O GLOBO - 10/06
Promulgada em 1988, quando o país encerrou definitivamente o longo ciclo de domínio militar iniciado em 1964, a Constituição contemplou respostas para demandas reprimidas pela tutela do poder erigido das casernas. Era natural que o fizesse, como retrato institucional resultante das forças políticas que se bateram na Constituinte para assegurar, na Carta, reivindicações das bases por elas representadas. De maneira geral, o novo ordenamento jurídico consolidou-se com soluções positivas. Houve também dispositivos que, por equivocados, foram objeto de objeto de revisões no Congresso.
Enquadra-se neste caso a licença dada às Assembleias Legislativas para encaminhar processos de emancipação de municípios. Aberta a porteira da criação indiscriminada de prefeituras, entre 1988 e 2000, quando o Legislativo federal reviu o equívoco, o país viu nascer cerca de 1.400 novos municípios. Hoje, o número de prefeitos ultrapassa 5.500.
Por si um gigantismo que não se sustenta — do ponto de vista da viabilidade fiscal, administrativa —, a este total podem ser adicionados em breve algo entre 400 a 500 novos municípios. A chave da porteira está nas mãos do Congresso, que examina um projeto de lei complementar que devolve ao legislativo dos estados o poder de autorizar a convocação de plebiscitos para deliberar sobre a emancipação de distritos.

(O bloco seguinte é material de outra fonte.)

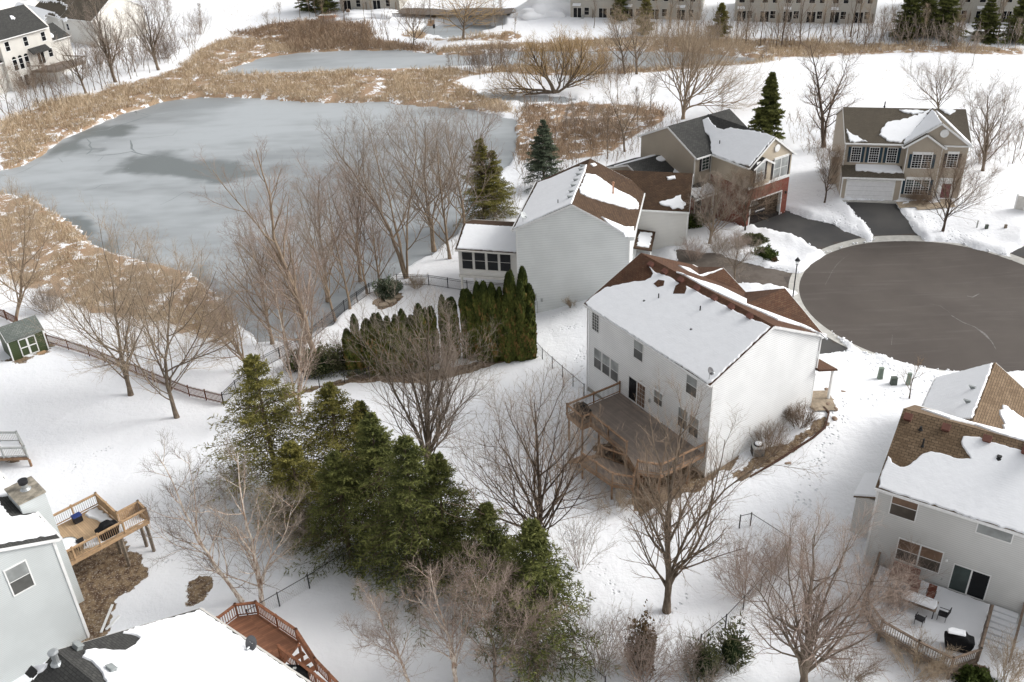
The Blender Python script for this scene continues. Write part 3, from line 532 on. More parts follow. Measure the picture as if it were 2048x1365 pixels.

Não é outra coisa senão a ressurreição da indústria da criação de municípios, poderosa arma que se devolverá às mãos de caciques políticos para dar autonomia a feudos por eles controlados, ou sobre os quais exercem influência, mesmo sob a inequívoca perspectiva de sua inviabilidade administrativa. Não é difícil perceber o que isso representará de impacto nas já sobrecarregadas contas públicas. Com base na enxurrada emancipacionista do período 1988-2000, a Federação das Indústrias fluminense fez um estudo dos números de 50 dessas cidades. Nelas criaram-se 31 mil empregos públicos e, em cinco anos, a União repassou-lhes, por dever constitucional, cerca de R$ 1,3 bilhão. Puro desperdícios: em geral, as novas prefeituras não registram melhorias nos indicadores sociais.
Sequer a maneira como os patrocinadores do projeto estão dourando a pílula é argumento aceitável. O texto em análise no Congresso estabelece algumas condições para a criação dos novos municípios, mas não resolve a questão central, ao não apresentar alternativas concretas para a criação de novas receitas, de modo que essas cidades tenham efetiva independência administrativa — ou seja, não dependam exclusivamente de repasses federais. Por outro lado, promoverão um inaceitável aumento de despesas decorrentes da montagem de uma estrutura com casas legislativas, secretarias etc. Em suma, a fórmula para empreguismo, barganhas políticas, expansão da caciquia etc. E com o agravante de que as cidades desfalcadas dos distritos emancipados terão perda de receita.
São inúmeros os pontos contrários ao projeto, todos eles se traduzindo em ônus para o contribuinte, sem benefícios concretos para o país. O Congresso precisa assumir a responsabilidade de não dar curso a essa aventura já vista.